Es jueves, y
mientras trato de concentrarme en mis pensamientos sentada en la mesa de una
heladería, se cuela la voz del chico de la caja relatándole un gol a otra
empleada con un nivel de retórica y detalle que más de un crítico de arte
envidiaría al momento de enunciar una obra.
A cada
cliente que entró le hizo un comentario deportivo. A cada niño que vió le
pregunto su preferencia futbolística. A cada uno de sus compañeros les hizo
chistes y les habló de apuestas y hasta se interesó por saber dónde, cómo y con
quien habían estado al momento del suceso. Todos le respondieron y todos hablan
del tema.
Es jueves,
el partido se jugó el domingo y era uno más del montón. Es jueves y él todavía
saborea cada segundo de aquel retacito del fin de semana. Es jueves y su
trabajo se reviste con la sonrisa que la contienda dominguera le dejo en los
labios. Es jueves y no me imagino su lunes, o esas horas de domingo en que su
vida tomó impulso.
Es lunes, el
diario pregona en su tapa los resultados del encuentro, analiza las jugadas,
cuestiona las actitudes, ensalza algunos apellidos y defenestra otros, comparte
fotos, señala anécdotas, es lunes y el diario se suma a la radio, la tele y las
redes sociales para seguir hablando de otro partido tan intrascendente como el
anterior y como el próximo. Es lunes y todas las secciones del diario son
pasadas por alto para llegar al suplemento deportivo, es lunes y todos los
medios de comunicación amontonan su relato de nuestra realidad para dar más
espacio al ritual futbolístico del domingo, la misa pagana, el místico
encuentro de feligreses embanderados bajo la ingrata pasión.
Es miércoles
y alguien en un bar cuenta orgulloso anécdotas de tiempos pasados vinculadas al
club de sus amores. “El día que nació mi hijo yo estaba en la cancha”, “Aquella
tarde me escapé de la escuela para ir a comprar las entradas del partido”, “Mi
viejo vendió la moto para que vayamos a alentar cuando jugamos de visitantes en
tal lado” y muchas que prefiero ni enunciar…está feliz de compartir en esos
párrafos la magnitud de su desmedido amor por un equipo de futbol, como le
enseñó su padre, como aprenderá su hijo.
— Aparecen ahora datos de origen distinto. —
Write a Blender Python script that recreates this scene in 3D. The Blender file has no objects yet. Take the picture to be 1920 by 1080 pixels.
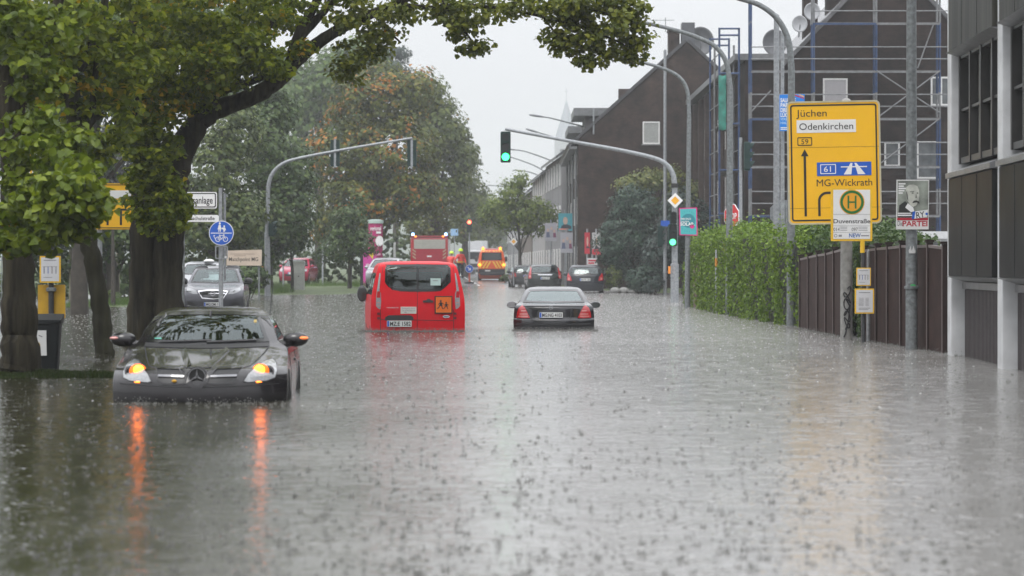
import bpy, bmesh, math, random
import numpy as np
from mathutils import Vector, Matrix
from mathutils.bvhtree import BVHTree

SC = bpy.context.scene
COL = SC.collection
R = math.radians
F, HZ, CH = 5000.0, 495.0, 1.405      # focal length in photo pixels, horizon row, eye height above the water

# ------------------------------------------------------------------ camera, sky, sun, exposure
cam = bpy.data.cameras.new("camera")
camo = bpy.data.objects.new("camera", cam)
COL.objects.link(camo)
camo.location = (0, 0, CH)
camo.rotation_euler = (R(90), 0, 0)
cam.sensor_width = 36.0
cam.lens = F * 36.0 / 1920.0
cam.shift_y = -45.0 / 1920.0
cam.clip_start = 0.5
cam.clip_end = 5000
cam.dof.use_dof = True
cam.dof.focus_distance = 52.0
cam.dof.aperture_fstop = 3.2
SC.camera = camo

SUN_EL, SUN_AZ = R(58), R(200)
W = bpy.data.worlds.new("World")
SC.world = W
W.use_nodes = True
nt = W.node_tree
for n in list(nt.nodes):
    nt.nodes.remove(n)
wo = nt.nodes.new("ShaderNodeOutputWorld")
bg = nt.nodes.new("ShaderNodeBackground")
bg.inputs["Strength"].default_value = 0.1
sky = nt.nodes.new("ShaderNodeTexSky")
sky.sky_type = 'NISHITA'
sky.sun_disc = False
sky.sun_elevation = SUN_EL
sky.sun_rotation = SUN_AZ
hs = nt.nodes.new("ShaderNodeHueSaturation")
hs.inputs["Saturation"].default_value = 0.15
hs.inputs["Value"].default_value = 1.0
mx = nt.nodes.new("ShaderNodeMixRGB")          # the closed cloud deck over the clear sky
mx.inputs["Fac"].default_value = 0.9
mx.inputs["Color2"].default_value = (6.05, 6.15, 6.42, 1)
nt.links.new(sky.outputs[0], hs.inputs["Color"])
nt.links.new(hs.outputs[0], mx.inputs["Color1"])
# overcast sky: brighter overhead than at the horizon
tcw = nt.nodes.new("ShaderNodeTexCoord")
sxw = nt.nodes.new("ShaderNodeSeparateXYZ")
mrw = nt.nodes.new("ShaderNodeMapRange")
mrw.inputs["From Min"].default_value = 0.0
mrw.inputs["From Max"].default_value = 1.0
mrw.inputs["To Min"].default_value = 1.0
mrw.inputs["To Max"].default_value = 3.7
mvw = nt.nodes.new("ShaderNodeMixRGB")
mvw.blend_type = 'MULTIPLY'
mvw.inputs[0].default_value = 1.0
nt.links.new(tcw.outputs["Generated"], sxw.inputs[0])
nt.links.new(sxw.outputs[2], mrw.inputs["Value"])
nt.links.new(mx.outputs[0], mvw.inputs[1])
nt.links.new(mrw.outputs[0], mvw.inputs[2])
nt.links.new(mvw.outputs[0], bg.inputs["Color"])
nt.links.new(bg.outputs[0], wo.inputs["Surface"])

sun = bpy.data.lights.new("sun", 'SUN')
sun.energy = 1.3
sun.angle = R(25)
sun.color = (1.0, 0.97, 0.93)
suno = bpy.data.objects.new("sun", sun)
COL.objects.link(suno)
suno.rotation_euler = (R(90) - SUN_EL, 0, -SUN_AZ + math.pi)
SC.view_settings.view_transform = 'Standard'
SC.view_settings.look = 'None'
SC.view_settings.gamma = 1
SC.view_settings.exposure = 0.2
SC.cycles.max_bounces = 8
SC.cycles.diffuse_bounces = 3
SC.cycles.glossy_bounces = 3
SC.cycles.transmission_bounces = 6
SC.cycles.transparent_max_bounces = 12
SC.cycles.volume_bounces = 5
SC.cycles.caustics_reflective = False
SC.cycles.caustics_refractive = False
SC.cycles.sample_clamp_indirect = 4.0
SC.cycles.use_denoising = True

rng = np.random.default_rng(7)
random.seed(7)

# ------------------------------------------------------------------ helpers
def pos(px, py, Y):
    return Vector(((px - 960) * Y / F, Y, CH - (py - HZ) * Y / F))
def dep(py, z=0.0):
    return F * (CH - z) / (py - HZ)

def tag(o, label=None, cat=None, group=None, kind=None):
    if label: o["label"] = label
    if cat: o["category"] = cat
    if group: o["group"] = group
    if kind: o["kind"] = kind
    return o

def thing(name, label, cat, loc=(0, 0, 0), rotz=0.0, group=None):
    o = bpy.data.objects.new(name, None)
    o.empty_display_size = 0.2
    COL.objects.link(o)
    o.location = loc
    o.rotation_euler = (0, 0, rotz)
    return tag(o, label, cat, group)

def kids(o):
    return [c for c in bpy.data.objects if c.parent == o]
def copy_tree(o, parent=None):
    c = o.copy()
    COL.objects.link(c)
    c.parent = parent
    for k in kids(o):
        copy_tree(k, c)
    return c

class At:
    """local coordinates, in metres, of photo pixels at one depth, about a base point"""
    def __init__(s, px0, Y, zb=0.0):
        s.px0, s.Y, s.zb, s.s = px0, Y, zb, Y / F
        s.loc = ((px0 - 960) * Y / F, Y, zb)
    def x(s, px): return (px - s.px0) * s.s
    def z(s, py): return CH - (py - HZ) * s.s - s.zb
    def p(s, px, py, dy=0.0):
        v = pos(px, py, s.Y + dy)
        return Vector((v.x - s.loc[0], dy, v.z - s.zb))

def rrect(x0, x1, z0, z1, r=0.02, n=5):
    o = []
    for cx, cz, a0 in ((x1 - r, z1 - r, 0), (x0 + r, z1 - r, 90), (x0 + r, z0 + r, 180), (x1 - r, z0 + r, 270)):
        for i in range(n + 1):
            a = R(a0 + 90 * i / n)
            o.append((cx + r * math.cos(a), cz + r * math.sin(a)))
    return o
def circ(cx, cz, r, n=28, rz=None):
    rz = rz or r
    return [(cx + r * math.cos(2 * math.pi * i / n), cz + rz * math.sin(2 * math.pi * i / n)) for i in range(n)]
def ngon(cx, cz, r, n, a0=0):
    return [(cx + r * math.cos(R(a0) + 2 * math.pi * i / n), cz + r * math.sin(R(a0) + 2 * math.pi * i / n)) for i in range(n)]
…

Lo exagerado de sus muestras de
fidelidad con la institución lo jerarquiza en la mesa y le concede la atención y
la admiración. Habla en primera persona del plural, ganamos, jugamos,
clasificamos…. Cualquiera diría que es jugador de algún equipo. Pero no. Es uno
más de los muchos que tributan a la causa.
Es martes,
si, martes en la ciudad y martes en el planeta del que ya no forma parte un
hincha que murió en el partido del fin de semana. Causas dudosas, muchas
versiones y otra familia destrozada después de un encuentro deportivo que no
pudo terminar en paz. Es martes en la vida de los que siguen vivos y en la casa
donde el domingo empezó a faltar un
padre, en la mesa donde empezó a faltar un hermano, en el barrio donde empezó a
faltar un amigo. Es en muchos lugares, otro martes. Y punto.
No entiendo
a los fanáticos de futbol, porque si bien hay narraciones y canciones y libros
enteros que tratan de explicar esa pasión, me parece sobredimensionada y hasta
perversa. Porque gente que no tiene nada deja todo, porque los valores se
retuercen en nombre de un equipito de futbol.
Amar un
equipo de futbol, es un signo vacío (perdón-perdón a cientos de amigos); el
equipo de futbol cambia de jugadores, técnicos, personas, y lo que prevalece es
una combinación de colores, que no encuentra ninguna continuidad más que sus
fanáticos.
Son pasiones
hereditarias, y cientos de personas se llenan de orgullo al enunciar cosas
ilógicas que han hecho en nombre de su equipo.
Y para peor,
en mi país, en mi ciudad, este fanatismo lleva a la muerte.
Las
canciones de las tribunas incitan a la violencia, les suena natural decir que pueden dar la vida por esos colores, y es
cierto.
No entiendo
a los fanáticos de futbol… pero somos pocos los que no entendemos… para la mayoría,
lo que no se entiende es que yo piense así.